Size and simulate basic equipment for matter and heat transfer, fluid transport and chemical reactors by means of simple graphical or analytical calculation methods.
3. Syllabus
1. Matter and energy balances. Mass and atomic balances. Steady and non-steady state. Recirculation and purge.
2. Introduction to Transport Phenomena.
Transport between phases. Application to matter transfer in fermenters.
3. Heat transfer.
4. Fluid transport.
5. Introduction to Basic Separation Operations. Types of contact. Design of equipment for contact by stages.
6. Liquid-liquid extraction.
7. Other separation operations: leaching, filtration and membrane separation.
8. Introduction to reactor design. Classification of ideal reactors. Design of ideal reactor for simple and homogeneous reactions.
4. Academic activities
The lectures will present the basic concepts of the subject and will be accompanied by abundant explanatory examples . (8 ECTS)
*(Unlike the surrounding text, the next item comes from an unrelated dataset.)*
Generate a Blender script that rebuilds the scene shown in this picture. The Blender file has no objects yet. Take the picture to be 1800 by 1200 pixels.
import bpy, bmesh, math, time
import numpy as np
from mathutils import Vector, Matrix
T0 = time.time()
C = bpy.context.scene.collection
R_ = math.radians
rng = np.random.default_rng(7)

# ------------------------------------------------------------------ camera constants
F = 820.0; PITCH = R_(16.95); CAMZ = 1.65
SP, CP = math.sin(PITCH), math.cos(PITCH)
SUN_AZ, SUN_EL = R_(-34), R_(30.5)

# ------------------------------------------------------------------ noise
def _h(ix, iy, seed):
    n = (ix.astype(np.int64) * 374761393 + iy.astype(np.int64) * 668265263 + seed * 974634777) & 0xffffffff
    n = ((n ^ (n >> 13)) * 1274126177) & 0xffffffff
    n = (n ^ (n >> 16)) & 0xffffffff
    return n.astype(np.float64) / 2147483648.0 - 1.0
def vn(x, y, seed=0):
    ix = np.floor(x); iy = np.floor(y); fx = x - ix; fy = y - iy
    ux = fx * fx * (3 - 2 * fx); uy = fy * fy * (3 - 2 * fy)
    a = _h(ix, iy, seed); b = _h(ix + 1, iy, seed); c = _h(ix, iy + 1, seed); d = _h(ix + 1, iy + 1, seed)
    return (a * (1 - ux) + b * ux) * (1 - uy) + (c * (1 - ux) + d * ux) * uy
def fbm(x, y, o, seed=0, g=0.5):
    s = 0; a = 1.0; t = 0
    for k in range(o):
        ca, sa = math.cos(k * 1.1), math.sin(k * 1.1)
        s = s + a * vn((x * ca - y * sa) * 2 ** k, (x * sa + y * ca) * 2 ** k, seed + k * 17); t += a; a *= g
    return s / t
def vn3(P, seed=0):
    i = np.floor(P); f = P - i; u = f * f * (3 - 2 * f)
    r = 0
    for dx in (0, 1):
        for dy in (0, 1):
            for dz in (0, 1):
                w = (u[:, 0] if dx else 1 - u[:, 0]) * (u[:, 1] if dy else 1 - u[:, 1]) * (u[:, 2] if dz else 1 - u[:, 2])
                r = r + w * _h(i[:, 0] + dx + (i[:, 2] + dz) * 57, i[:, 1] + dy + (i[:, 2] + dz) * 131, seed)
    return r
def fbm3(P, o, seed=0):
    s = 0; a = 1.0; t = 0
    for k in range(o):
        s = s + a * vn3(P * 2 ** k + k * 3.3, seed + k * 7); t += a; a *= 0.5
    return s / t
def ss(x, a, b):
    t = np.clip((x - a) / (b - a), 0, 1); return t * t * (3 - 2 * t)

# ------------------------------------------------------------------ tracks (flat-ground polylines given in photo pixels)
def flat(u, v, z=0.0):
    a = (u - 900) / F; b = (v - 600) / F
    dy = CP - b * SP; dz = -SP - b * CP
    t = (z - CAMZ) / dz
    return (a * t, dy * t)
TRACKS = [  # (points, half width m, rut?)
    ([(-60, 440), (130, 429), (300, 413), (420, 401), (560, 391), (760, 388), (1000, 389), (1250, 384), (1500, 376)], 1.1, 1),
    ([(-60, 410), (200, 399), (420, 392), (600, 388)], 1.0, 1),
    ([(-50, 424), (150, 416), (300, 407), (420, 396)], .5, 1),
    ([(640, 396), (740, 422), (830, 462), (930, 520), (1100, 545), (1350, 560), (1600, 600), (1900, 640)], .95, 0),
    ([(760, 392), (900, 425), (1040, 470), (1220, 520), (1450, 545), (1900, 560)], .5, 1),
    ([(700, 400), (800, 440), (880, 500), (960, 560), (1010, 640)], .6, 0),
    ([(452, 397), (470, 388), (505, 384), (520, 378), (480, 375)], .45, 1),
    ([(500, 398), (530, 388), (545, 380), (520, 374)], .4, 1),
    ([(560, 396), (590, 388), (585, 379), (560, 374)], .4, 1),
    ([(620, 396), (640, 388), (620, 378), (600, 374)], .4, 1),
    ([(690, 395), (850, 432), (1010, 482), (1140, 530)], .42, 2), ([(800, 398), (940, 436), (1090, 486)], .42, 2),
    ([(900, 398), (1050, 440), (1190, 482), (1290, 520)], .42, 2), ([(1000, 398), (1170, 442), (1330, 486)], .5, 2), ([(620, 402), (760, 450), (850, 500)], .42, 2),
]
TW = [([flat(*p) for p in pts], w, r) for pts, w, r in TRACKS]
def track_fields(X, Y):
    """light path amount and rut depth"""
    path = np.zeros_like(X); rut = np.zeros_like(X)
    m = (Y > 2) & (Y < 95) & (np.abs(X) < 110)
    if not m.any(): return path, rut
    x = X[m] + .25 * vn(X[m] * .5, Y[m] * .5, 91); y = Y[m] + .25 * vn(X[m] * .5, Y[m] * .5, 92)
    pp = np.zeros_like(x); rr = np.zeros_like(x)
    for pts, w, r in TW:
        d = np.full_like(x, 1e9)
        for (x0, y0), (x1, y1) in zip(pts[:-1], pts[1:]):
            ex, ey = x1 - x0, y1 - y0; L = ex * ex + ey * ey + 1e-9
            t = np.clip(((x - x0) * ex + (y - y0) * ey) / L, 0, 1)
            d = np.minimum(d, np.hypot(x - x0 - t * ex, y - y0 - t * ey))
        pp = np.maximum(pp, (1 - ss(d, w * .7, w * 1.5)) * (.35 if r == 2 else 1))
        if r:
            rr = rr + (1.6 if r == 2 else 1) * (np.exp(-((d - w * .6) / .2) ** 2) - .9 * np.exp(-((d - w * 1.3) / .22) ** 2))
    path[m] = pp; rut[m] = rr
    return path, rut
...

Problems and practical cases will be raised and solved (1 ECTS). Exercises to be solved at home the resolution of which will be discussed in class. The class will be participatory in nature and there will be tutorials to assist students.
5. Assessment system
The student must demonstrate that they has achieved the expected learning results through the following assessment activities:
Class participation will account for 20% of the final grade and will be the sum of the contributions made by the student in class throughout the term. This will include class participation, the delivery of problems or the presentation of exercises in class.
Completion of a final written exam, including a theory part and a problem part, will account for 80% of the final grade . In the problems, both the correct application of the procedures and a correct result will be assessed.
In addition to the assessment system indicated in the previous paragraphs, the student will have the possibility of being evaluated in a global test, which will judge the achievement of the learning results indicated above.
The final grade of the subject will be the best between those obtained in the continuous assessment system and the one based on the global test.